Hingga akhirnya, karena suatu perkelahiaan yang dikepalai oleh kacak, Midun
dipenjara di Padang. Dari sanalah nanti Midun berjumpa dengan tambatan hatinya
yaitu Halimah. Demi menolong Halimah kabur dari cengkraman ayah tirinya, Midun
membawa halimah lari ke tanah Jawa. Disana, Midun bergelut dengan nasib dan
mencari pekerjaan. Perjalanan Midun di tanah Jawa, tidak pernah lepas dengan
cobaan hidup yang tak usai.
Awalnya
kesialan menimpa Midun, namun berkat kesabaran dan kebaikannya, Midun berhasil
memperoleh pekerjaan yang besar dan menikah dengan Halimah. Akhir cerita, Midun
pulang ke Minangkabau bersama anak dan istrinya. Midun kembali berkumpul
bersama orang tua dan saudara-saudaranya di kampung. Midun hidup bahagia
bersama keluarganya.
Judul :
Sengsara Membawa Nikmat
Analisis Novel
berdasarkan Unsur Intrinsik
1. Tema
Dilihat dari judul novel tersebut “Sengsara
Membawa Nikmat” sudah terlihat bahwa tema yang terkandug dalam novel tersebut
adalah Perjuangan seorang tokoh bernama Midun yang berasal dari keluarga
sederhana di kampung Minangkabau untuk merubah nasibnya yang penuh dengan
kesengsaraan dalam menjalani hidupnya, hingga akhirnya sebuah kenikmatan
didapatkannya.
2. Tokoh/Penokohan
2.1 Midun : Tokoh
Protagonis; disukai orang banyak, budi pekertinya baik, santun, gagah berani,
alim, penyayang. Seperti yang tercantum dalam kutipan (Memang Midun
seorang muda yang sangat digemari orang di kampungnya. Budi pekertinya amat
baik, tertib sopan santun kepada siapa jua pun. Tertawanya manis, sedap
didengar; tutur katanya lemah lembut. Ia gagah berani lagi baik hati, penyayang
dan pengasih….. SMN, 2010: 4).
2.2 Kacak : Tokoh
Antagonis; Tinggi hati, sombong, busuk hati, tidak disukai orang, dan suka
berkata kasar kepada orang. Seperti yang tercantum dalam kutipan (…..karena
bersesuaian dengan tingkah lakunya. Ia tinggi hati, sombong, dan congkak.

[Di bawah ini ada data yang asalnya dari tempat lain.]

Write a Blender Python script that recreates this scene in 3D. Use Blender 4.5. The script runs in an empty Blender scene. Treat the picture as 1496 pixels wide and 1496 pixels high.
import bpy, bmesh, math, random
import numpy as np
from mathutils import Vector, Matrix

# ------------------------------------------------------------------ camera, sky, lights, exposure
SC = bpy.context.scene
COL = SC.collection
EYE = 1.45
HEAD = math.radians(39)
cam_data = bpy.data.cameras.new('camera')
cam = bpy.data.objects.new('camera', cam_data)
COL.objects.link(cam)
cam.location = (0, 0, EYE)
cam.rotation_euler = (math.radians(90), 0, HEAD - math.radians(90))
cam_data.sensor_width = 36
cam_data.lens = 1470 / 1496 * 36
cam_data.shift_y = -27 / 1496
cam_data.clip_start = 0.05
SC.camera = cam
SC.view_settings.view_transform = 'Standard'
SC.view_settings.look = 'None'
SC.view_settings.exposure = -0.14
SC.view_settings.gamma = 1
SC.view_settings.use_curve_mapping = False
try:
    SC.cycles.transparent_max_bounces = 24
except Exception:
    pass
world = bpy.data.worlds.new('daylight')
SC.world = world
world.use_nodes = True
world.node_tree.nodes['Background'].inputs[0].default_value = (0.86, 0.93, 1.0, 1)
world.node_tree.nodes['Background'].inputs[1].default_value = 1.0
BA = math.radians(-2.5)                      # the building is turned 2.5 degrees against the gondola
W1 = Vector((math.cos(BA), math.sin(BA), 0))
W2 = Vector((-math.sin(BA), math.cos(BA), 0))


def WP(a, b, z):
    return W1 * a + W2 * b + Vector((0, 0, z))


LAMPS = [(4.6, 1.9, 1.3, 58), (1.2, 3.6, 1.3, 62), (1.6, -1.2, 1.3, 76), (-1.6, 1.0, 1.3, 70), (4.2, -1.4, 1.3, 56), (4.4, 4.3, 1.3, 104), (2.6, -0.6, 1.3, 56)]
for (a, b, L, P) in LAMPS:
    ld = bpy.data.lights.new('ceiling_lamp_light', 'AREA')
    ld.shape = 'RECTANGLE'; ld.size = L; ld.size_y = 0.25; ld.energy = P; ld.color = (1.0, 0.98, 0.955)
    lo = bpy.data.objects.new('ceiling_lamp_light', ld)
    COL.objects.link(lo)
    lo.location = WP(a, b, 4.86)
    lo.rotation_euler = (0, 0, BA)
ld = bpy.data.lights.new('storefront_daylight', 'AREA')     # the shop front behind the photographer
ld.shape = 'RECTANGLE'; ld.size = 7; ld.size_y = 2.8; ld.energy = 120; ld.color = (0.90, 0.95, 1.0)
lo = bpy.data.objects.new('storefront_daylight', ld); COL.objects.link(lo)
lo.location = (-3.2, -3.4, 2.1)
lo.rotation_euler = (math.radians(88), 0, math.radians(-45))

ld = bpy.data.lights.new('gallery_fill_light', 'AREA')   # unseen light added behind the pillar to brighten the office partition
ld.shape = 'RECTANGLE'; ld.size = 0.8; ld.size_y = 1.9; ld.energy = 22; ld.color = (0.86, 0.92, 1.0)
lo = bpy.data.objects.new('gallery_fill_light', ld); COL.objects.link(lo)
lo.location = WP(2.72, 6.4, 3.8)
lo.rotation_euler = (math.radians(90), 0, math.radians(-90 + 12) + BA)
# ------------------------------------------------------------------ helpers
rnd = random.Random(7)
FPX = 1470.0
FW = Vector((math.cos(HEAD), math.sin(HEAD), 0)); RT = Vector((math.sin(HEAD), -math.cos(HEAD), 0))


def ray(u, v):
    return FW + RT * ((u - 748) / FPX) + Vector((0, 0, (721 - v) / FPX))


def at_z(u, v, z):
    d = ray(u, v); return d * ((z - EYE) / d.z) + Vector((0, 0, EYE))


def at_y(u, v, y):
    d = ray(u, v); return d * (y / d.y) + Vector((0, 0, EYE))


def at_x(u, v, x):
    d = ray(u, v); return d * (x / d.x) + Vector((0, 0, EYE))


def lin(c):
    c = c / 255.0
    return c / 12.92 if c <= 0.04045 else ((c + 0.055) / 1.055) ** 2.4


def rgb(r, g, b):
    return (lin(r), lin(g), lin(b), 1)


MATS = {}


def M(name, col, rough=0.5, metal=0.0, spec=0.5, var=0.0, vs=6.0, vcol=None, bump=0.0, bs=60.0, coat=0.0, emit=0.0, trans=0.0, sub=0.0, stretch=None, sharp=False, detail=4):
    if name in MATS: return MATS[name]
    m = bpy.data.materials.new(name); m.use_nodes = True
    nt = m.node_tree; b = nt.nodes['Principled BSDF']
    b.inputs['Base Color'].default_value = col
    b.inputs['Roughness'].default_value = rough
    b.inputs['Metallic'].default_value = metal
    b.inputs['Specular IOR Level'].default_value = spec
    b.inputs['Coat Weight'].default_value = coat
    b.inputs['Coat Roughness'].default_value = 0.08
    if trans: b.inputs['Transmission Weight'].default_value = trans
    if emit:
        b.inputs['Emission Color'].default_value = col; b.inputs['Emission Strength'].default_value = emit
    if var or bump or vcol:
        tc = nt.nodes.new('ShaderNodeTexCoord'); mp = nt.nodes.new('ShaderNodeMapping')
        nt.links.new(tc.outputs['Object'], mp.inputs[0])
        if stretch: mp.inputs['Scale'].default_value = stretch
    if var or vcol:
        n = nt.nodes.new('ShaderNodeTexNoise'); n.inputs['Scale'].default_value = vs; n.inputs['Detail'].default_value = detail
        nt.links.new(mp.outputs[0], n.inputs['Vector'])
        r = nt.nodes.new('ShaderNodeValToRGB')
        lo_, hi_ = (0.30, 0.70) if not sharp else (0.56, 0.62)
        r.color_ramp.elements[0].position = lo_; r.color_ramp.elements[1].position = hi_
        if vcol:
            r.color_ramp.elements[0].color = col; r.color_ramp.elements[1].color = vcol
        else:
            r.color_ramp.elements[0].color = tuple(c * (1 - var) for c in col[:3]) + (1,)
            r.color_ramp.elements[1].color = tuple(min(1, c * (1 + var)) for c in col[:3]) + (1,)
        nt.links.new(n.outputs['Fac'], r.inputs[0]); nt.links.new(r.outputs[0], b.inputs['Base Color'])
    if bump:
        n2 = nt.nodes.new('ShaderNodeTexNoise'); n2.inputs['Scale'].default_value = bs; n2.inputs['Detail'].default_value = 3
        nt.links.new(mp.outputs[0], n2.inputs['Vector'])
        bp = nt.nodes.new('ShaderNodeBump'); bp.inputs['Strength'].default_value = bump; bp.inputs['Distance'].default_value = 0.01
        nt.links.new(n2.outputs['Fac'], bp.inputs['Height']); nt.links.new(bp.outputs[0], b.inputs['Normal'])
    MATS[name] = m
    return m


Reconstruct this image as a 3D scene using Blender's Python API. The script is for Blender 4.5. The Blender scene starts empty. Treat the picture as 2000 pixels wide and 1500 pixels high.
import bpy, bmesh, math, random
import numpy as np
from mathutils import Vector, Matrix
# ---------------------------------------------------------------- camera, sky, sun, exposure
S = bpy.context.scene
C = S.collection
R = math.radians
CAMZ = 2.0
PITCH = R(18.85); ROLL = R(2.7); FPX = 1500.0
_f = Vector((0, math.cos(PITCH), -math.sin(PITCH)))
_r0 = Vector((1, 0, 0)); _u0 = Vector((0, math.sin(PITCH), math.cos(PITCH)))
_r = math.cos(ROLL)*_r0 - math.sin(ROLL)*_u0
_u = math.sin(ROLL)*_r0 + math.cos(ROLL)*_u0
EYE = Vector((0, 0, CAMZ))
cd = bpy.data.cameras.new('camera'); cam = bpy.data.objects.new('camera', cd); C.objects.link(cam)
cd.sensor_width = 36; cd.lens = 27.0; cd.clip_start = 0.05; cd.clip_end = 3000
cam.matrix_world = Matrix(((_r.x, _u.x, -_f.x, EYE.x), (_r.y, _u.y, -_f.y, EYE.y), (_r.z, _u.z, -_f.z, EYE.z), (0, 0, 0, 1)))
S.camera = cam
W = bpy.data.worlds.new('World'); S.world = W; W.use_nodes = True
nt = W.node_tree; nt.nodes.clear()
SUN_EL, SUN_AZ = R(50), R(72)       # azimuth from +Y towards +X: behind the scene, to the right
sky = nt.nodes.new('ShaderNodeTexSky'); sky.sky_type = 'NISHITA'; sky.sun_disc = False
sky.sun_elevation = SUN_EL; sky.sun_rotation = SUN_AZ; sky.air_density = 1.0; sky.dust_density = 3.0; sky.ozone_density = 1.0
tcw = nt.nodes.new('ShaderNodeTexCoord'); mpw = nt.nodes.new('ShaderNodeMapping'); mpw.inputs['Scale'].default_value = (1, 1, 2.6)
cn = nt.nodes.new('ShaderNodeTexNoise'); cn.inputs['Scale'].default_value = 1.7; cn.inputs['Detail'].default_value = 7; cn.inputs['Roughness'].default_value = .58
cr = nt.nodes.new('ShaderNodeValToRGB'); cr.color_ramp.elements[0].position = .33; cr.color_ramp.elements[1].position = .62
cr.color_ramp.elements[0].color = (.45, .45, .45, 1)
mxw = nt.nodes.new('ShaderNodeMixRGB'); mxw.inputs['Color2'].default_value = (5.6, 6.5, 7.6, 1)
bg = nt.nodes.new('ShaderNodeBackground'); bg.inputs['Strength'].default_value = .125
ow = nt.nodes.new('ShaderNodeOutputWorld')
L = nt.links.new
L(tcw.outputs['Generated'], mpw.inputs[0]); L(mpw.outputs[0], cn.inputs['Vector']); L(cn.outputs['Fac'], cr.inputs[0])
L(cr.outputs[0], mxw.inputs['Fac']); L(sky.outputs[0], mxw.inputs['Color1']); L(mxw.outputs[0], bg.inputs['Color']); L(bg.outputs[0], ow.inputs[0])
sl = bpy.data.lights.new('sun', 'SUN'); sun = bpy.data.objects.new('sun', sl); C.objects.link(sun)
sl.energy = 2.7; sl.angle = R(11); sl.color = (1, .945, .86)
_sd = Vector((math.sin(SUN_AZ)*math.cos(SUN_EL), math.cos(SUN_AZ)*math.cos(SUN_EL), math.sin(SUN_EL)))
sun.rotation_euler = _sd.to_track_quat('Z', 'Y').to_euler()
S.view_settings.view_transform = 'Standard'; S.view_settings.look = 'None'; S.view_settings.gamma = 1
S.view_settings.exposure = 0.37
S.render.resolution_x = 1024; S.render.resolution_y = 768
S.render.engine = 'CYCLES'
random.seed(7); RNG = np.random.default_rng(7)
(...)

Matanya juling, kemerah-merahan warnanya. Alisnya terjorok ke muka, hidungnya
panjang dan bungkuk. Hal ini sudah menyatakan, bahwa ia seorang yang busuk
hati. Di kampung ia sangat dibenci orang, karena sangat angkuhnya….. SMN, 2010:
5)
2.3 Halimah : Cantik, budi
pekertinya baik, sederhana, dan manis dipandang mata. Seperti yang tercantum
dalam kutipan (…..”Sungguh cantik gadis ini, tidak ada cacat celanya.
Hati siapa yang tidak gila, iman yang takkan bergoyang memandang yang seelok
ini. Tingkah lakunya pun bersamaan pula dengan rupannya. Kulitnya kuning
langsat, perawakannya sederhana”….. SMN, 2010: 144)
2.4 Pak
Midun :
Berbudi pekerti baik, arif seperti yang tercantum dalam kutipan (…..karena
pak Midun seorang yang tahu dan arif, tiadalah ditinggalkannya syarat-syarat
aturan berguru…. SMN, 2010: 16), Penyayang kepada anak-anaknya, seperti
yang tercantu dalam kutipan (….Demikianlah hal pak Midun habis hari
berganti pecan, habis pecan berganti bulan. Ia selalu bercintakan Midun,
sedikit pun tidak hendak luput dari pikirannya… SMN, 2010: 167).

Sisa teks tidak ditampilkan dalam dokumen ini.